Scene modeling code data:
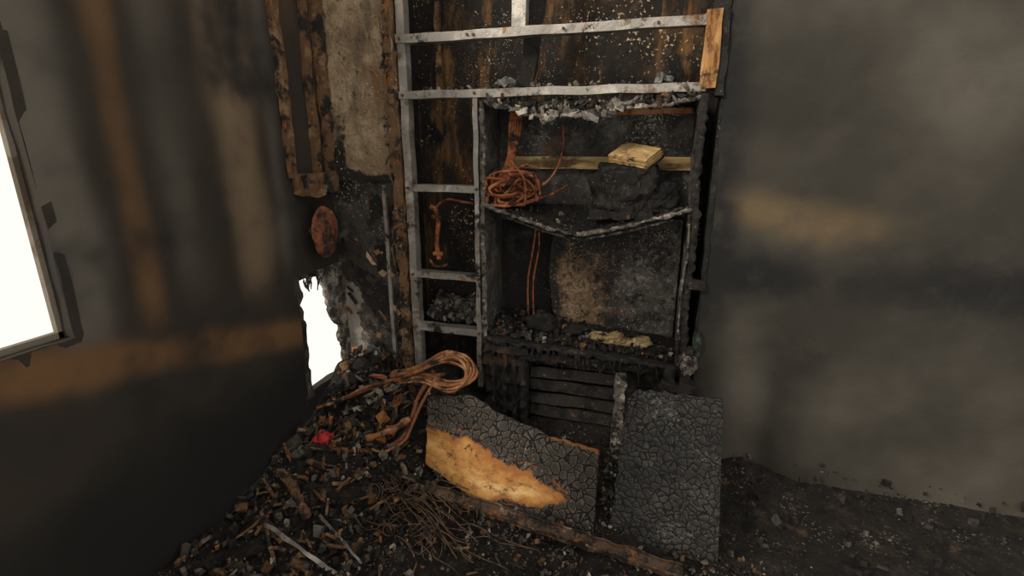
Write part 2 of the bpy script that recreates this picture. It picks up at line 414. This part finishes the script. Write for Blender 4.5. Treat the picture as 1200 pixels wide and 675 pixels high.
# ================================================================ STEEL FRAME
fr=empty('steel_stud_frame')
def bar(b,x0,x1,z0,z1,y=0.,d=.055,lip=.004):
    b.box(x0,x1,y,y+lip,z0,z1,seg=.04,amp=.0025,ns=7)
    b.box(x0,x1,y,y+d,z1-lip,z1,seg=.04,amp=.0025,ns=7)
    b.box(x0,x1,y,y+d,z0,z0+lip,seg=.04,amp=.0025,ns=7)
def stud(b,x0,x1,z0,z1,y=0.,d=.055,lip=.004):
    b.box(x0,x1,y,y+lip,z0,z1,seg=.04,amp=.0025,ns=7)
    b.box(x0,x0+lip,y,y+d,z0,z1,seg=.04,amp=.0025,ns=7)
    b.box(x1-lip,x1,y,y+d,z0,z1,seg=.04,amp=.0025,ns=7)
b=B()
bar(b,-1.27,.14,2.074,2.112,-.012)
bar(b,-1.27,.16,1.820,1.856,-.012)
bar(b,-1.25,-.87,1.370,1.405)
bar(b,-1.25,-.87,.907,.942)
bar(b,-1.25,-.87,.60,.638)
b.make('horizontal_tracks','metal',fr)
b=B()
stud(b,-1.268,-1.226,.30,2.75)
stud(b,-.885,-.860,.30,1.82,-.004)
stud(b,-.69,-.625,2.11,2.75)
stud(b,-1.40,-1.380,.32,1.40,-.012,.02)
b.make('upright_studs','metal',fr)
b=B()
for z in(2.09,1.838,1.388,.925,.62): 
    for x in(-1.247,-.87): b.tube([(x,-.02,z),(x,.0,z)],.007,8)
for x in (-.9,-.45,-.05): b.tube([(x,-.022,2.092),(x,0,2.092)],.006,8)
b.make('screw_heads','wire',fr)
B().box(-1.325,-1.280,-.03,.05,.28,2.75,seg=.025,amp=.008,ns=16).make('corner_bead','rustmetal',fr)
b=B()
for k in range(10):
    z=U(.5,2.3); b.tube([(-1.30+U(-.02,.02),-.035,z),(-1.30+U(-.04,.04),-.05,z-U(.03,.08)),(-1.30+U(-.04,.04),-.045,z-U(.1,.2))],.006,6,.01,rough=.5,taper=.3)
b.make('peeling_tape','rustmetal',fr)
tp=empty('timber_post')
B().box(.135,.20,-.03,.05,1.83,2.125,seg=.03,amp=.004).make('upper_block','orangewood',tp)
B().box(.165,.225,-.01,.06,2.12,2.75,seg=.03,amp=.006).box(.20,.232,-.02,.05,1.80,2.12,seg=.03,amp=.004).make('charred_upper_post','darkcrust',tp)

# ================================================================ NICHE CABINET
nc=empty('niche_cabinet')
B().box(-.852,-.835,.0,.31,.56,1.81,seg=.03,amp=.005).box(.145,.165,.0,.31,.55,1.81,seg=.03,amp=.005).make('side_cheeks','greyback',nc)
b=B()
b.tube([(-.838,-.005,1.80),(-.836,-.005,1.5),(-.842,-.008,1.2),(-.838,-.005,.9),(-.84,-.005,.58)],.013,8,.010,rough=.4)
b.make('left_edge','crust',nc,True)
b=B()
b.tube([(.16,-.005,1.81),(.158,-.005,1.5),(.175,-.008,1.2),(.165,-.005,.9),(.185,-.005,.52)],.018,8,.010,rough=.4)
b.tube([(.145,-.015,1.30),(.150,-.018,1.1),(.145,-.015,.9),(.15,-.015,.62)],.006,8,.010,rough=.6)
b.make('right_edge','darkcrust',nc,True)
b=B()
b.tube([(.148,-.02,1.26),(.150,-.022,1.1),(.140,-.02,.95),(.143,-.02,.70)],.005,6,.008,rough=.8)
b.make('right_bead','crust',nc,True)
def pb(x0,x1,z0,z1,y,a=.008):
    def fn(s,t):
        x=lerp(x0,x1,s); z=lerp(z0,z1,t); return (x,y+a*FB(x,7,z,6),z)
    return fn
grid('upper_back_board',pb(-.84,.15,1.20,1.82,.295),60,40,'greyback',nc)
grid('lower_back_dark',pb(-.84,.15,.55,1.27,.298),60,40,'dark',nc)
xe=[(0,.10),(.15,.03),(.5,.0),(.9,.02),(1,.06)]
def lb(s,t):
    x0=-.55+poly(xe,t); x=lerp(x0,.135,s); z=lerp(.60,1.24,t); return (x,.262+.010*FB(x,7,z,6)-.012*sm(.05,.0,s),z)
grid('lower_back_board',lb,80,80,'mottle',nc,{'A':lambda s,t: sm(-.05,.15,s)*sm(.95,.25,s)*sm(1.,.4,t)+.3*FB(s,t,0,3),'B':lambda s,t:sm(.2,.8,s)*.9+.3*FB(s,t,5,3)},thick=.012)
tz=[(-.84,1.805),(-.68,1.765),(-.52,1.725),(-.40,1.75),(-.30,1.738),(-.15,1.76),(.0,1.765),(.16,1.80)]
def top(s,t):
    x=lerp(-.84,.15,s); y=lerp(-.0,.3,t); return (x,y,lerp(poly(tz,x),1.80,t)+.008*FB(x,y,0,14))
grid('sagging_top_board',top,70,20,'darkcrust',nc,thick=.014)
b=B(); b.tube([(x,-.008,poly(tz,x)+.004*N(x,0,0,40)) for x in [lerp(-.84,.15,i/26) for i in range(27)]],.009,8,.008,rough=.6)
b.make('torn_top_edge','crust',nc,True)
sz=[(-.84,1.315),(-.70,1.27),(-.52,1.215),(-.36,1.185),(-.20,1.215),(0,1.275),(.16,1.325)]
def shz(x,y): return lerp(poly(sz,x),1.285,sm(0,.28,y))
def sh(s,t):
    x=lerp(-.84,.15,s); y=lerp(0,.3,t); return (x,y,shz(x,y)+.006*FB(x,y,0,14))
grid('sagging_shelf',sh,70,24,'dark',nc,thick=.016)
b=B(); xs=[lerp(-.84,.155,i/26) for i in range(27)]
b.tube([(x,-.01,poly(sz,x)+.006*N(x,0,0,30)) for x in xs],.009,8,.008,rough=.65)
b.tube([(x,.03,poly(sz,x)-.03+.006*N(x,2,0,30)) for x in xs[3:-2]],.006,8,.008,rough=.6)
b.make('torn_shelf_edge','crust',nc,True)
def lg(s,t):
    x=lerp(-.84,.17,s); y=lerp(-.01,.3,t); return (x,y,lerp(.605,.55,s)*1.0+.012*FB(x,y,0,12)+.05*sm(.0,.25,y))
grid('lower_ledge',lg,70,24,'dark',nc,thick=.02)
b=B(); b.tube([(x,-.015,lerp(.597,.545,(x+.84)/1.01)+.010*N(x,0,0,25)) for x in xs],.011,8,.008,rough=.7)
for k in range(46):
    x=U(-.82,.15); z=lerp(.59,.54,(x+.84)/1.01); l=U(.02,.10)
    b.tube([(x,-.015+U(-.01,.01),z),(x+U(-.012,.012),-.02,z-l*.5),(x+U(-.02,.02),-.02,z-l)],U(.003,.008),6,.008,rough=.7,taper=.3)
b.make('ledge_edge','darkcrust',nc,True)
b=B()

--

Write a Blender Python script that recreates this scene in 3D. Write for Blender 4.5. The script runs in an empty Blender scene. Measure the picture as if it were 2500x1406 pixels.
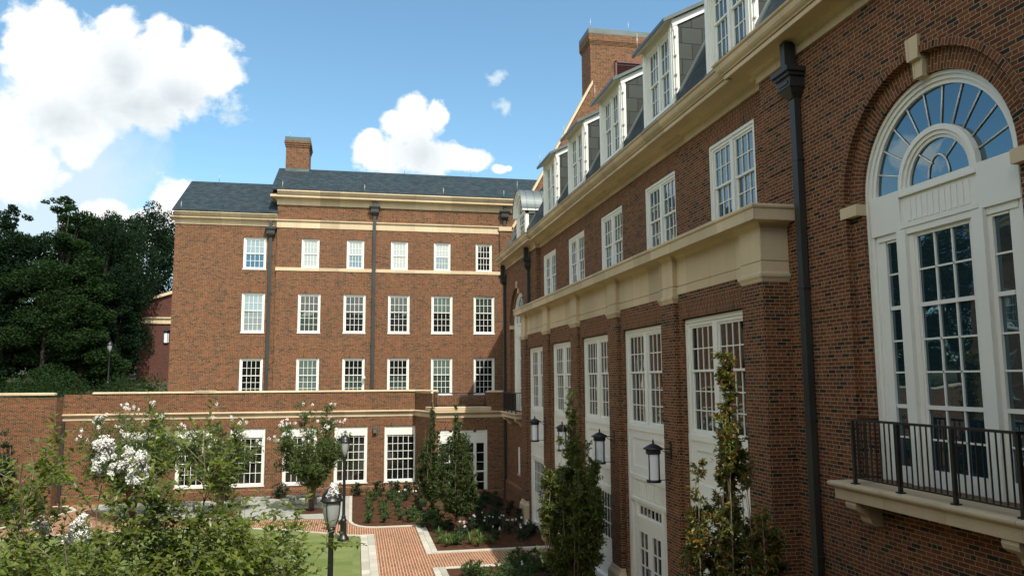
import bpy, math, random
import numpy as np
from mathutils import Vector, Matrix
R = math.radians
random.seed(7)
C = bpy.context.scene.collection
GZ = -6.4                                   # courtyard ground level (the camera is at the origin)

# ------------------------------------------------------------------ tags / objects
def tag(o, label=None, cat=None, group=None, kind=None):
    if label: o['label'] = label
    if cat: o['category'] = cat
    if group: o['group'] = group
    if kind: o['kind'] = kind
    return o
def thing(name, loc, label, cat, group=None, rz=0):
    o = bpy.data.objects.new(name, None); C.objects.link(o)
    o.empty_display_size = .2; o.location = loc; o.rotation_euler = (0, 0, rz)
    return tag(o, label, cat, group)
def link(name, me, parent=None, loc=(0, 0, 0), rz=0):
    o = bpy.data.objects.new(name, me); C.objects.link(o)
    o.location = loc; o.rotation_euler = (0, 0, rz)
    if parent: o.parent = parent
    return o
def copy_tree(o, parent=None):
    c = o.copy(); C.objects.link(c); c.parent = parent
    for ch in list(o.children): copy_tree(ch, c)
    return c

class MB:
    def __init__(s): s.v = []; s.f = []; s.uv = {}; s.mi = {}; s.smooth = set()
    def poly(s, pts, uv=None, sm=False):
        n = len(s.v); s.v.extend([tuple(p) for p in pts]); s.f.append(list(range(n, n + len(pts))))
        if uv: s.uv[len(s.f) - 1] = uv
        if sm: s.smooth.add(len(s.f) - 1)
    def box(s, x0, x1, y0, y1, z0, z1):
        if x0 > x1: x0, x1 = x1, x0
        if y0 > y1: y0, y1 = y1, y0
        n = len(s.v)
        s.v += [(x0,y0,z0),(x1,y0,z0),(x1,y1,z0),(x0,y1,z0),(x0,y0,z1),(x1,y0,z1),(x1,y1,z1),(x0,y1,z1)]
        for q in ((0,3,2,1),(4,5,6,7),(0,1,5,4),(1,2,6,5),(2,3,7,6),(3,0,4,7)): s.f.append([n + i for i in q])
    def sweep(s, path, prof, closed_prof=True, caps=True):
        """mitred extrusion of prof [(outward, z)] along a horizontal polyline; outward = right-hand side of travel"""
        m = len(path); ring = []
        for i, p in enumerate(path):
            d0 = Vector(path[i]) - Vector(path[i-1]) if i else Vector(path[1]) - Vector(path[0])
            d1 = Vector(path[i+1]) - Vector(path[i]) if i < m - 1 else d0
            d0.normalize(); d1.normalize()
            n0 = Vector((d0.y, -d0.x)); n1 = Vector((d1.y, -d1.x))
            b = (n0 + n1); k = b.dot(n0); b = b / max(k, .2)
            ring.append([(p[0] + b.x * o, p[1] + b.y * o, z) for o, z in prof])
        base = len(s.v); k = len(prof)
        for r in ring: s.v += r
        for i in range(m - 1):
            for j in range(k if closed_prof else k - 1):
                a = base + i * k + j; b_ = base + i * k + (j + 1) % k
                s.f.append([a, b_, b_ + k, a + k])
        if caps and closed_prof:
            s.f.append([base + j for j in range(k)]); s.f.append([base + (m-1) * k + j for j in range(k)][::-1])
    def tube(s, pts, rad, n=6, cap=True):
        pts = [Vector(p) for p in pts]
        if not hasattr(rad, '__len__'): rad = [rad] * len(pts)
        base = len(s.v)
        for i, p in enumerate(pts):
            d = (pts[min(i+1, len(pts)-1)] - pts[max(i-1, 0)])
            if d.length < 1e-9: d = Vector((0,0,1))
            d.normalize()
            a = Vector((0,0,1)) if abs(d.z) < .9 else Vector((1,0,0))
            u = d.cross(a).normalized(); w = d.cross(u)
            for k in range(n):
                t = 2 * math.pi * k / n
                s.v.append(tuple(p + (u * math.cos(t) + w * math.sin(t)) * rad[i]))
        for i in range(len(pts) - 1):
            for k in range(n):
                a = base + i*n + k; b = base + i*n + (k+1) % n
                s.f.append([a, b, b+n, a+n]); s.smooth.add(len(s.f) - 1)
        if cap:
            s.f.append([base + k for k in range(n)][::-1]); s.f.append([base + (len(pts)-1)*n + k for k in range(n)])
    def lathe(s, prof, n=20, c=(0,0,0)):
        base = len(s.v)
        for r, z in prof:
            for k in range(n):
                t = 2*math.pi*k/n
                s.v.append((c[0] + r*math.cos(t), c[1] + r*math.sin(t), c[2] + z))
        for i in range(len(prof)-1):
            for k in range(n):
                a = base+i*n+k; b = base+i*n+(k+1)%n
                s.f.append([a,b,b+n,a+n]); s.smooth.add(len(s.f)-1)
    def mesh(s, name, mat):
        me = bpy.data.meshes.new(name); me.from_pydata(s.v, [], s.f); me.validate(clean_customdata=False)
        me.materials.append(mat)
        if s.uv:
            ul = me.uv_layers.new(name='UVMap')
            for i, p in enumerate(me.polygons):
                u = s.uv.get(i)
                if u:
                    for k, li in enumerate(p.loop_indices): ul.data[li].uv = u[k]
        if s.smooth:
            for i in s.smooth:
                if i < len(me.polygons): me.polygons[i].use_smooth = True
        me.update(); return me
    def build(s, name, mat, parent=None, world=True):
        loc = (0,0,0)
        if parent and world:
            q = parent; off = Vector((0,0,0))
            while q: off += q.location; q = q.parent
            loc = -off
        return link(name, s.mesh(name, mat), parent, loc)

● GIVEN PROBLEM
Using the listing above, repeat word for word each line from the one with "Write a Blender" down to the one with "at the origin)", both included. Omit all pictures.

● FINAL RESULT
Write a Blender Python script that recreates this scene in 3D. Write for Blender 4.5. The script runs in an empty Blender scene. Measure the picture as if it were 2500x1406 pixels.
import bpy, math, random
import numpy as np
from mathutils import Vector, Matrix
R = math.radians
random.seed(7)
C = bpy.context.scene.collection
GZ = -6.4                                   # courtyard ground level (the camera is at the origin)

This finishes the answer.